With All Deliberate Speed


That amendment, passed by a Republican Congress in 1866 in the heat of post-Civil War passion, says nothing about racial segregation in public schools; but neither does it say anything about housing or transportation or juries, areas in which the Supreme Court had, by 1953, already used it to invalidate discriminatory practices. Like the rest of the Constitution, the Fourteenth Amendment is a vessel into which judges had, over the years, poured many meanings. Its crucial first section merely said: “No State shall … deny to any person within its jurisdiction the equal protection of the laws.” Section 5 gives Congress the power to enforce the amendment’s provisions “by appropriate legislation.”

Now in 1953 the Supreme Court wanted to know: Did the authors of the Fourteenth Amendment in fact intend desegregation of public schools either at the time of their writing or in the future? Exhaustive research by the court and the contending parties never revealed a clear answer to that.

Questions four and five asked how desegregation might be achieved, prompting observers to speculate that the court—still headed by Chief Justice Vinson—had already decided to declare racial segregation in public schools unconstitutional.

For the scheduled rehearing the court extended an invitation to the Attorney General of the United States to participate in oral arguments. A Frankfurter memorandum of June 8, 1953, explained that the new administration under Eisenhower “may have the responsibility of carrying out a decision full of perplexities; it should therefore be asked to face that responsibility as part of our process of adjudication. …” When the rearguments were heard in December, 1953, their significant portions turned out to be those dealing with the question of a remedy for segregation if deemed warranted.

NAACP lawyers, led by Thurgood Marshall, later to be appointed to the Supreme Court himself, urged immediate admission of Negro children to the schools of their choice, but reluctantly acknowledged that the Supreme Court had the power to effect instead a gradual adjustment. The southern states, whose chief attorney was John W. Davis, 1924 Democratic Presidential candidate, argued that the Supreme Court had the power to order a gradual process, but no effective way of mandating the details. “Your Honors do not sit, and cannot sit, as a glorified Board of Education for the State of South Carolina or any other State,” John Davis declared.


At this stage of the proceedings the government’s position was anomalous. The brief filed by the Eisenhower administration did not urge the court to hold public school segregation unconstitutional, although its overall tenor supported such a holding. Some of the lawyers who worked on it have said that an original version did include a direct call for the court to declare public school segregation unconstitutional but that it was diluted by either Attorney General Herbert Brownell or President Eisenhower. Brownell has denied this, saying that the brief never contained such a call. But he agreed —and advised Eisenhower—that if J. Lee Rankin, the Assistant Attorney General who was to argue for the government in court, was asked during oral argument for the administration’s position, he would answer that the court should hold public school segregation unconstitutional—which was what Rankin actually did.

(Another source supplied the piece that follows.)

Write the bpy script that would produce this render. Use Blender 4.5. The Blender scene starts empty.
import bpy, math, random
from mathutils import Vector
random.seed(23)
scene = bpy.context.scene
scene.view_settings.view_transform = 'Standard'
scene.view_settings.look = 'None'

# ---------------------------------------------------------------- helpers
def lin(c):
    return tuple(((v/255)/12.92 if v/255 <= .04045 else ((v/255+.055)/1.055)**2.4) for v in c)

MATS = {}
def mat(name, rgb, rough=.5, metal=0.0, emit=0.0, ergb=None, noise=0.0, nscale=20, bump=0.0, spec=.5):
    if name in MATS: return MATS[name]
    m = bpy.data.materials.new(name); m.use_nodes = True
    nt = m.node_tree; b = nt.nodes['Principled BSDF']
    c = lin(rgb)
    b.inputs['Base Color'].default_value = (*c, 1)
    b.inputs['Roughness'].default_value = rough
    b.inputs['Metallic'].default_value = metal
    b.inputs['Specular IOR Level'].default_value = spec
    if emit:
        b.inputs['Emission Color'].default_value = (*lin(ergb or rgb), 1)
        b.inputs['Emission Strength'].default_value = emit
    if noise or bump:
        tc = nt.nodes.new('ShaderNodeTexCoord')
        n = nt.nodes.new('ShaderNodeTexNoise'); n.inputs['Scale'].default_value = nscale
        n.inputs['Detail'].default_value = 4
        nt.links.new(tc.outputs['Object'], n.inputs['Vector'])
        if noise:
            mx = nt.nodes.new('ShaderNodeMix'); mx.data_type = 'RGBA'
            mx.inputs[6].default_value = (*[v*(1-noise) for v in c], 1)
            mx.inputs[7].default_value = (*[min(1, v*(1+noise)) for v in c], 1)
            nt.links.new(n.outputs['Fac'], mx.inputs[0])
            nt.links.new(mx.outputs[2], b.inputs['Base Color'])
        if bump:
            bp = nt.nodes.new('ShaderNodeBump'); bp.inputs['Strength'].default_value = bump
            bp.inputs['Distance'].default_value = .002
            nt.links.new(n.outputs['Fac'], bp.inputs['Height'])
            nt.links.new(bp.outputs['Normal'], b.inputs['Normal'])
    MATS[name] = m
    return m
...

On the question of how desegregation could be accomplished, the government suggested remanding the cases to the lower courts, where, in the light of local conditions, decrees would be formulated and a gradual adjustment be made.

Shortly after this December reargument and four months before the Supreme Court would officially declare public school segregation unconstitutional, Justice Frankfurter addressed himself, in a memorandum for his associates, to the questions of how and when. He explained, in a covering note, that he was thinking out loud and that “sometimes one’s thinking, whether good or bad, may stimulate good thoughts in others.” He added parenthetically that “the typewriting was done under conditions of strictest security.”

Whether the court was already thinking in terms of two decisions rather than one and had reached unanimity is not known. The memorandum’s cautious restraint seems to indicate, however, that Frankfurter, in an attempt to achieve unanimity, was articulating the concerns of whatever recalcitrant justices remained, and perhaps trying to point out that implementation, while it had major difficulties, was not impossible. Because it introduces the concept of “with all deliberate speed,” it is one of the most important pieces of writing on the segregation cases prior to their being decided.